- [STATED PROBLEM]: Transcribe only the lines of the listing below from the one holding "were 1600x900 pixels." through the one holding "(.8, .83, .9), .12, spec=.9), gl)", inclusive, without any change.

Scene script records:
========================================
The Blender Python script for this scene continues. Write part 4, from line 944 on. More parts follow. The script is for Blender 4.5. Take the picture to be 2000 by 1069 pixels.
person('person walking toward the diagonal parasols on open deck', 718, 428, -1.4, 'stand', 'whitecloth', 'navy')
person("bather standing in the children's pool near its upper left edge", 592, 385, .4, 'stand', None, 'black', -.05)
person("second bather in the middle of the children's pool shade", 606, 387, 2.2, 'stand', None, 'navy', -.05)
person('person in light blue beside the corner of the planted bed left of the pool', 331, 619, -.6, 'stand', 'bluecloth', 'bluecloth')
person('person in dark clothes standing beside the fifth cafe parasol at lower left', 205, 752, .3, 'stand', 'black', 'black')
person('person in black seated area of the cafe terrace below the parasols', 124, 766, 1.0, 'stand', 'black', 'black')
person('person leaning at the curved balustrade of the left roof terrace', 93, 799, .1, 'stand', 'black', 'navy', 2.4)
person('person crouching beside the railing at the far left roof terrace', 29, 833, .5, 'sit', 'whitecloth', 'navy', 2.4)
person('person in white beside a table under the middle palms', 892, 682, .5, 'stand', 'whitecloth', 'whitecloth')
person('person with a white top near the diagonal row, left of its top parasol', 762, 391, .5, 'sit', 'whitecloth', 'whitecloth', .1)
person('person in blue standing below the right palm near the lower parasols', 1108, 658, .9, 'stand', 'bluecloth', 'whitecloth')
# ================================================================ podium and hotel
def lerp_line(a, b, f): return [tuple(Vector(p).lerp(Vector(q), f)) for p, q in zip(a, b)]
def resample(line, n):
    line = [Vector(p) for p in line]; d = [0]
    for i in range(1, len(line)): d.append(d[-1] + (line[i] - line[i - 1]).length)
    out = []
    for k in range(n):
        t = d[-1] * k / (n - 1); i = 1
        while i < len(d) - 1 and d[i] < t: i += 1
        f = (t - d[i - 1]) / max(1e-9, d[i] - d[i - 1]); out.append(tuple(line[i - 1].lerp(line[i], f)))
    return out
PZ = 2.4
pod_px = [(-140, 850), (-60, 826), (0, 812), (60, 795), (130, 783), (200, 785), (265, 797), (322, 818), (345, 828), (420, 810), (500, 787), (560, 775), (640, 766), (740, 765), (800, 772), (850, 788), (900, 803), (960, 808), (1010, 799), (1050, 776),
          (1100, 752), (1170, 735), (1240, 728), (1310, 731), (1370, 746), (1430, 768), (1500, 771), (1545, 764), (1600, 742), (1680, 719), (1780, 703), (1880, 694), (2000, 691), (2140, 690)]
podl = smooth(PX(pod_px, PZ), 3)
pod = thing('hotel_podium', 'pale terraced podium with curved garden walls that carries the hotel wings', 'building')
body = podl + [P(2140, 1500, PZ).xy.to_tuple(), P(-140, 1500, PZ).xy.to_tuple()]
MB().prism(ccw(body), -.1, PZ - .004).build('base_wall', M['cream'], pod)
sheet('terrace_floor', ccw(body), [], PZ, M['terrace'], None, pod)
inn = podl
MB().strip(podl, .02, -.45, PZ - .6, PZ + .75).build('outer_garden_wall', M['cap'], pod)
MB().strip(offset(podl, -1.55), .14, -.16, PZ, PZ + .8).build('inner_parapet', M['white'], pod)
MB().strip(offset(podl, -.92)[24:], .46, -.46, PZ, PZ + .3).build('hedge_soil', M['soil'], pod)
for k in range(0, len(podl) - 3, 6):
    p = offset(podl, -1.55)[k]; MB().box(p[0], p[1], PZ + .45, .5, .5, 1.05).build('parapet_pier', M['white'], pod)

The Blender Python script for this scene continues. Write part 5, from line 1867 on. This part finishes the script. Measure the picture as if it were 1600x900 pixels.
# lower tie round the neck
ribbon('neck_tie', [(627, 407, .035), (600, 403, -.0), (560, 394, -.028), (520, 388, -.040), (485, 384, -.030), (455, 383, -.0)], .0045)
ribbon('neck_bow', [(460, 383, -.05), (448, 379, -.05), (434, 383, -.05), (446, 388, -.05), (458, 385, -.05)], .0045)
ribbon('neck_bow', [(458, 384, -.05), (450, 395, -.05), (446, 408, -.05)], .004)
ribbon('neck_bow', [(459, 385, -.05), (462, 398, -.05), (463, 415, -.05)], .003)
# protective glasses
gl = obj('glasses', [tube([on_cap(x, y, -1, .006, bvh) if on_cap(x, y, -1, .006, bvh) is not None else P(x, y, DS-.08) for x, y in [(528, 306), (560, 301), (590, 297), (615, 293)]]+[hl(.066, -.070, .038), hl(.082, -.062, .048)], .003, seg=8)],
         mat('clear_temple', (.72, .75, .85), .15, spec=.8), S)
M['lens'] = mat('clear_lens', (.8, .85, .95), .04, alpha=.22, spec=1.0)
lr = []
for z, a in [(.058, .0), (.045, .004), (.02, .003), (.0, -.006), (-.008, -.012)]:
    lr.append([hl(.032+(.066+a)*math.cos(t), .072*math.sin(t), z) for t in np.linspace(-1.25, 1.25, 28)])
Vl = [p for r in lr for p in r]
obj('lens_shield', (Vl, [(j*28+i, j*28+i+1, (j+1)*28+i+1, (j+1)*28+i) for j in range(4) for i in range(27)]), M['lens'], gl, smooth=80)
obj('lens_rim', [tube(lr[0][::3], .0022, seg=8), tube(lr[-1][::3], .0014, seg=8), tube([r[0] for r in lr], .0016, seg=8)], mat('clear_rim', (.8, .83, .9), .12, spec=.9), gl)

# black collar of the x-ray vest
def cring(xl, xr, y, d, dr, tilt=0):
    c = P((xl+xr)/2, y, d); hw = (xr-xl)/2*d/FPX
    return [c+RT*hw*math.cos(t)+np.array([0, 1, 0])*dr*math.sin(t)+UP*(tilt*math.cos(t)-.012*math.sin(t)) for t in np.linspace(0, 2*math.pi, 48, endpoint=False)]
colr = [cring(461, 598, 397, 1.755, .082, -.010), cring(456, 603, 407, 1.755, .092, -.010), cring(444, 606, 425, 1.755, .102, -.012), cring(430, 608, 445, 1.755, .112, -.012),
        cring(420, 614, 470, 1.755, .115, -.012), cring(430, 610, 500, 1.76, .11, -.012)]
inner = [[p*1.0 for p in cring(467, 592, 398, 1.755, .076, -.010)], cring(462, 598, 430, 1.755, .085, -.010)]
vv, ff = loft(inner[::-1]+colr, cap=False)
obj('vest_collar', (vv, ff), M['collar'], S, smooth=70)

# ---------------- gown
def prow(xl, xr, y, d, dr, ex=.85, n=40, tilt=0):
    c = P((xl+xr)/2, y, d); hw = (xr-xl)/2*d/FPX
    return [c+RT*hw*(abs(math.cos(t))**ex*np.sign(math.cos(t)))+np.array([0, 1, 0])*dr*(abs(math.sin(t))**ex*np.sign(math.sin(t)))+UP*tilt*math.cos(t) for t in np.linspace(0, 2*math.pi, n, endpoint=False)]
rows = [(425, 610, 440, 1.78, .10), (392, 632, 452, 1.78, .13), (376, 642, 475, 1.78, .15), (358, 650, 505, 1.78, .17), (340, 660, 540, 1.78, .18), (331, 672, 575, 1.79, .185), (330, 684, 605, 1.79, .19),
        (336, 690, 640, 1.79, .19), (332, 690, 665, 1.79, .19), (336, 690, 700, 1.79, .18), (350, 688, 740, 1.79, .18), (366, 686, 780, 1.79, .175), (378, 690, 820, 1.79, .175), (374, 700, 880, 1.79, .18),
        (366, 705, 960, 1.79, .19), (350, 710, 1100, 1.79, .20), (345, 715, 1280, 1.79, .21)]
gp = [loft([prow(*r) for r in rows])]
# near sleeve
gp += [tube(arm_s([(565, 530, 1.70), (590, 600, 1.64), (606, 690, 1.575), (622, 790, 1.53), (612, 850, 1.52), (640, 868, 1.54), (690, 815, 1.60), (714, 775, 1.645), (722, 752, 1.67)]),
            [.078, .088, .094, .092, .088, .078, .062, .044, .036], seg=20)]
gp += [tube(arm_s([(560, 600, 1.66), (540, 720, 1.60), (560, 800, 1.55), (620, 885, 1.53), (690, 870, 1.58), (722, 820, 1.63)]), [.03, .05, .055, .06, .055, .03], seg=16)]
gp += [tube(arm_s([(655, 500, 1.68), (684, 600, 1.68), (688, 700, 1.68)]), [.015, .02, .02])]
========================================
- [SOLUTION BELOW]:
The Blender Python script for this scene continues. Write part 5, from line 1867 on. This part finishes the script. Measure the picture as if it were 1600x900 pixels.
# lower tie round the neck
ribbon('neck_tie', [(627, 407, .035), (600, 403, -.0), (560, 394, -.028), (520, 388, -.040), (485, 384, -.030), (455, 383, -.0)], .0045)
ribbon('neck_bow', [(460, 383, -.05), (448, 379, -.05), (434, 383, -.05), (446, 388, -.05), (458, 385, -.05)], .0045)
ribbon('neck_bow', [(458, 384, -.05), (450, 395, -.05), (446, 408, -.05)], .004)
ribbon('neck_bow', [(459, 385, -.05), (462, 398, -.05), (463, 415, -.05)], .003)
# protective glasses
gl = obj('glasses', [tube([on_cap(x, y, -1, .006, bvh) if on_cap(x, y, -1, .006, bvh) is not None else P(x, y, DS-.08) for x, y in [(528, 306), (560, 301), (590, 297), (615, 293)]]+[hl(.066, -.070, .038), hl(.082, -.062, .048)], .003, seg=8)],
         mat('clear_temple', (.72, .75, .85), .15, spec=.8), S)
M['lens'] = mat('clear_lens', (.8, .85, .95), .04, alpha=.22, spec=1.0)
lr = []
for z, a in [(.058, .0), (.045, .004), (.02, .003), (.0, -.006), (-.008, -.012)]:
    lr.append([hl(.032+(.066+a)*math.cos(t), .072*math.sin(t), z) for t in np.linspace(-1.25, 1.25, 28)])
Vl = [p for r in lr for p in r]
obj('lens_shield', (Vl, [(j*28+i, j*28+i+1, (j+1)*28+i+1, (j+1)*28+i) for j in range(4) for i in range(27)]), M['lens'], gl, smooth=80)
obj('lens_rim', [tube(lr[0][::3], .0022, seg=8), tube(lr[-1][::3], .0014, seg=8), tube([r[0] for r in lr], .0016, seg=8)], mat('clear_rim', (.8, .83, .9), .12, spec=.9), gl)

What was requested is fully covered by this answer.